> DATA SUPPLIED
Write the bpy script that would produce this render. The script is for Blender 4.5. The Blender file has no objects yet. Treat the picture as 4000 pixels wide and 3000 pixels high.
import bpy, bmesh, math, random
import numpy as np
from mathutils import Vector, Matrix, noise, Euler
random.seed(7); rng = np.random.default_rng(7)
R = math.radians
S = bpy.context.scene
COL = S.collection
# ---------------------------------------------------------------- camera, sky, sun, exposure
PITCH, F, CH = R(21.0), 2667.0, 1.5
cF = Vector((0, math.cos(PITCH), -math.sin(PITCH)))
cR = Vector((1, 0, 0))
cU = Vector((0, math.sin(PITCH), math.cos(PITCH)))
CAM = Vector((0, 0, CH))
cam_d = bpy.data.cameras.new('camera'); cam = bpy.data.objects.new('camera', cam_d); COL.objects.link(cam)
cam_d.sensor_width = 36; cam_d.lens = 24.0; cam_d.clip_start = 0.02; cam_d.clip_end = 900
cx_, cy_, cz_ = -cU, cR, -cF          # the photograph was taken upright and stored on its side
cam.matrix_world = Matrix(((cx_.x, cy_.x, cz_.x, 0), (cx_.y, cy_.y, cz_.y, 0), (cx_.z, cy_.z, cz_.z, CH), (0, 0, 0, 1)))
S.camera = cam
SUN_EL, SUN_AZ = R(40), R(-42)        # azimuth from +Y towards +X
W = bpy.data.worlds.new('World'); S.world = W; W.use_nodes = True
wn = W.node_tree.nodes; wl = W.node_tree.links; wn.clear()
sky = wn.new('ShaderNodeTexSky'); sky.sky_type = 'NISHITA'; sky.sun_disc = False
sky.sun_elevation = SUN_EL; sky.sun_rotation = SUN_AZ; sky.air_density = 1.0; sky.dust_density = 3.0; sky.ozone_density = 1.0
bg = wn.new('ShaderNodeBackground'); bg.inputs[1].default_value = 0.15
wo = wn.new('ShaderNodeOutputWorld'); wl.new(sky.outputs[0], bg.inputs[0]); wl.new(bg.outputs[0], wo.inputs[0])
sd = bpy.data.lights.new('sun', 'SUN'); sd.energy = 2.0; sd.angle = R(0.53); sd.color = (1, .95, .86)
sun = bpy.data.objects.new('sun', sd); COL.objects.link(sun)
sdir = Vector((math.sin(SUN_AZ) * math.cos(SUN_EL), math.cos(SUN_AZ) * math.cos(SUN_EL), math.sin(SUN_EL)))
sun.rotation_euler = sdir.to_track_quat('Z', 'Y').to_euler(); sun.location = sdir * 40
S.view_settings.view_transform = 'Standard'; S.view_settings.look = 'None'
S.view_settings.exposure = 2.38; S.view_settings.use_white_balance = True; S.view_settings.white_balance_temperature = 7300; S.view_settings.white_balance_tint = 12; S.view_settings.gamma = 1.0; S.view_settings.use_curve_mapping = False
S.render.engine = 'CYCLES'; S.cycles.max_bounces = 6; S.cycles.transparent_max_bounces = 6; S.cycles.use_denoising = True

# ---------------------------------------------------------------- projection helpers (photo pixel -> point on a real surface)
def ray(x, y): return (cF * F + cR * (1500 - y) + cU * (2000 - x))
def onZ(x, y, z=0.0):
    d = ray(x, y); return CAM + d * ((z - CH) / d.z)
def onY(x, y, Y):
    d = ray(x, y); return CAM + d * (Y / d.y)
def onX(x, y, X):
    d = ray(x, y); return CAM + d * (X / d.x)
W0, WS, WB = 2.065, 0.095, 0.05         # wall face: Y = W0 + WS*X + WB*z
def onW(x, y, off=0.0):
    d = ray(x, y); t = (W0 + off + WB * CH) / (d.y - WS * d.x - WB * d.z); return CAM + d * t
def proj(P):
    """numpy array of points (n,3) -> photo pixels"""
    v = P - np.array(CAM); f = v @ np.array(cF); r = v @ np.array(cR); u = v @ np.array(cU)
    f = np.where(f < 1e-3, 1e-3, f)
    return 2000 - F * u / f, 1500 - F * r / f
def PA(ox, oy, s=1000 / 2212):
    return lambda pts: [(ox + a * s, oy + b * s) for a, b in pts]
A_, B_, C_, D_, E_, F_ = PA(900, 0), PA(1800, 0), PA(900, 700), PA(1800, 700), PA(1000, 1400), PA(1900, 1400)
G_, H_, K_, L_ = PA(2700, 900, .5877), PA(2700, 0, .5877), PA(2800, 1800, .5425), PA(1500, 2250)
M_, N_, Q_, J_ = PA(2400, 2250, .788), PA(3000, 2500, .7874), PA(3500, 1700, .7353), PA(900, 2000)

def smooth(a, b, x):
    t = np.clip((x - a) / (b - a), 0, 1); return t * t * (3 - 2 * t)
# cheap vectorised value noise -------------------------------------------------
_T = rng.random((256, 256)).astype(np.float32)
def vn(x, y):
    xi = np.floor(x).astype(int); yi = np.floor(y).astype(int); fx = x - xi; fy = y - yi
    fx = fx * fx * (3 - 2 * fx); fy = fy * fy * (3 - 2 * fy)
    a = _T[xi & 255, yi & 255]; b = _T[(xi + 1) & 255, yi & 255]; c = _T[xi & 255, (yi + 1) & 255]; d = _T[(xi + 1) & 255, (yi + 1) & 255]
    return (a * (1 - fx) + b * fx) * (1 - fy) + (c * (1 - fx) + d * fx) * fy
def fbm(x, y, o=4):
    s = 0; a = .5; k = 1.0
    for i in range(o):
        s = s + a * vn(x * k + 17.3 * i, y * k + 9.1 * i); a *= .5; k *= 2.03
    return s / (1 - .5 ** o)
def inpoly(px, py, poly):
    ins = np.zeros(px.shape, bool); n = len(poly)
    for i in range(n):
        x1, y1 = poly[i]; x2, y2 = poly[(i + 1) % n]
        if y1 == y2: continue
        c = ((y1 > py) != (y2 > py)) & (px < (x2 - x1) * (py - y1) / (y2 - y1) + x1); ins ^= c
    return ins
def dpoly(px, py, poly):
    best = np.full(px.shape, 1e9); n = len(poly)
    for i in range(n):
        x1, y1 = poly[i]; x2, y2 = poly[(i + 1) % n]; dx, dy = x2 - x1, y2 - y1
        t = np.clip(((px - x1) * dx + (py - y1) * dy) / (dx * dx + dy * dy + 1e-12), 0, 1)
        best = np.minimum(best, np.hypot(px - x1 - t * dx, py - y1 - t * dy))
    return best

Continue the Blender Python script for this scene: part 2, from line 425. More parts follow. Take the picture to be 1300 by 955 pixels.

> WHAT IS BEING ASKED
Repeat every record, keeping each word and mark exactly as it is.

> SOLVED PROBLEM
Write the bpy script that would produce this render. The script is for Blender 4.5. The Blender file has no objects yet. Treat the picture as 4000 pixels wide and 3000 pixels high.
import bpy, bmesh, math, random
import numpy as np
from mathutils import Vector, Matrix, noise, Euler
random.seed(7); rng = np.random.default_rng(7)
R = math.radians
S = bpy.context.scene
COL = S.collection
# ---------------------------------------------------------------- camera, sky, sun, exposure
PITCH, F, CH = R(21.0), 2667.0, 1.5
cF = Vector((0, math.cos(PITCH), -math.sin(PITCH)))
cR = Vector((1, 0, 0))
cU = Vector((0, math.sin(PITCH), math.cos(PITCH)))
CAM = Vector((0, 0, CH))
cam_d = bpy.data.cameras.new('camera'); cam = bpy.data.objects.new('camera', cam_d); COL.objects.link(cam)
cam_d.sensor_width = 36; cam_d.lens = 24.0; cam_d.clip_start = 0.02; cam_d.clip_end = 900
cx_, cy_, cz_ = -cU, cR, -cF          # the photograph was taken upright and stored on its side
cam.matrix_world = Matrix(((cx_.x, cy_.x, cz_.x, 0), (cx_.y, cy_.y, cz_.y, 0), (cx_.z, cy_.z, cz_.z, CH), (0, 0, 0, 1)))
S.camera = cam
SUN_EL, SUN_AZ = R(40), R(-42)        # azimuth from +Y towards +X
W = bpy.data.worlds.new('World'); S.world = W; W.use_nodes = True
wn = W.node_tree.nodes; wl = W.node_tree.links; wn.clear()
sky = wn.new('ShaderNodeTexSky'); sky.sky_type = 'NISHITA'; sky.sun_disc = False
sky.sun_elevation = SUN_EL; sky.sun_rotation = SUN_AZ; sky.air_density = 1.0; sky.dust_density = 3.0; sky.ozone_density = 1.0
bg = wn.new('ShaderNodeBackground'); bg.inputs[1].default_value = 0.15
wo = wn.new('ShaderNodeOutputWorld'); wl.new(sky.outputs[0], bg.inputs[0]); wl.new(bg.outputs[0], wo.inputs[0])
sd = bpy.data.lights.new('sun', 'SUN'); sd.energy = 2.0; sd.angle = R(0.53); sd.color = (1, .95, .86)
sun = bpy.data.objects.new('sun', sd); COL.objects.link(sun)
sdir = Vector((math.sin(SUN_AZ) * math.cos(SUN_EL), math.cos(SUN_AZ) * math.cos(SUN_EL), math.sin(SUN_EL)))
sun.rotation_euler = sdir.to_track_quat('Z', 'Y').to_euler(); sun.location = sdir * 40
S.view_settings.view_transform = 'Standard'; S.view_settings.look = 'None'
S.view_settings.exposure = 2.38; S.view_settings.use_white_balance = True; S.view_settings.white_balance_temperature = 7300; S.view_settings.white_balance_tint = 12; S.view_settings.gamma = 1.0; S.view_settings.use_curve_mapping = False
S.render.engine = 'CYCLES'; S.cycles.max_bounces = 6; S.cycles.transparent_max_bounces = 6; S.cycles.use_denoising = True

# ---------------------------------------------------------------- projection helpers (photo pixel -> point on a real surface)
def ray(x, y): return (cF * F + cR * (1500 - y) + cU * (2000 - x))
def onZ(x, y, z=0.0):
    d = ray(x, y); return CAM + d * ((z - CH) / d.z)
def onY(x, y, Y):
    d = ray(x, y); return CAM + d * (Y / d.y)
def onX(x, y, X):
    d = ray(x, y); return CAM + d * (X / d.x)
W0, WS, WB = 2.065, 0.095, 0.05         # wall face: Y = W0 + WS*X + WB*z
def onW(x, y, off=0.0):
    d = ray(x, y); t = (W0 + off + WB * CH) / (d.y - WS * d.x - WB * d.z); return CAM + d * t
def proj(P):
    """numpy array of points (n,3) -> photo pixels"""
    v = P - np.array(CAM); f = v @ np.array(cF); r = v @ np.array(cR); u = v @ np.array(cU)
    f = np.where(f < 1e-3, 1e-3, f)
    return 2000 - F * u / f, 1500 - F * r / f
def PA(ox, oy, s=1000 / 2212):
    return lambda pts: [(ox + a * s, oy + b * s) for a, b in pts]
A_, B_, C_, D_, E_, F_ = PA(900, 0), PA(1800, 0), PA(900, 700), PA(1800, 700), PA(1000, 1400), PA(1900, 1400)
G_, H_, K_, L_ = PA(2700, 900, .5877), PA(2700, 0, .5877), PA(2800, 1800, .5425), PA(1500, 2250)
M_, N_, Q_, J_ = PA(2400, 2250, .788), PA(3000, 2500, .7874), PA(3500, 1700, .7353), PA(900, 2000)

def smooth(a, b, x):
    t = np.clip((x - a) / (b - a), 0, 1); return t * t * (3 - 2 * t)
# cheap vectorised value noise -------------------------------------------------
_T = rng.random((256, 256)).astype(np.float32)
def vn(x, y):
    xi = np.floor(x).astype(int); yi = np.floor(y).astype(int); fx = x - xi; fy = y - yi
    fx = fx * fx * (3 - 2 * fx); fy = fy * fy * (3 - 2 * fy)
    a = _T[xi & 255, yi & 255]; b = _T[(xi + 1) & 255, yi & 255]; c = _T[xi & 255, (yi + 1) & 255]; d = _T[(xi + 1) & 255, (yi + 1) & 255]
    return (a * (1 - fx) + b * fx) * (1 - fy) + (c * (1 - fx) + d * fx) * fy
def fbm(x, y, o=4):
    s = 0; a = .5; k = 1.0
    for i in range(o):
        s = s + a * vn(x * k + 17.3 * i, y * k + 9.1 * i); a *= .5; k *= 2.03
    return s / (1 - .5 ** o)
def inpoly(px, py, poly):
    ins = np.zeros(px.shape, bool); n = len(poly)
    for i in range(n):
        x1, y1 = poly[i]; x2, y2 = poly[(i + 1) % n]
        if y1 == y2: continue
        c = ((y1 > py) != (y2 > py)) & (px < (x2 - x1) * (py - y1) / (y2 - y1) + x1); ins ^= c
    return ins
def dpoly(px, py, poly):
    best = np.full(px.shape, 1e9); n = len(poly)
    for i in range(n):
        x1, y1 = poly[i]; x2, y2 = poly[(i + 1) % n]; dx, dy = x2 - x1, y2 - y1
        t = np.clip(((px - x1) * dx + (py - y1) * dy) / (dx * dx + dy * dy + 1e-12), 0, 1)
        best = np.minimum(best, np.hypot(px - x1 - t * dx, py - y1 - t * dy))
    return best

Continue the Blender Python script for this scene: part 2, from line 425. More parts follow. Take the picture to be 1300 by 955 pixels.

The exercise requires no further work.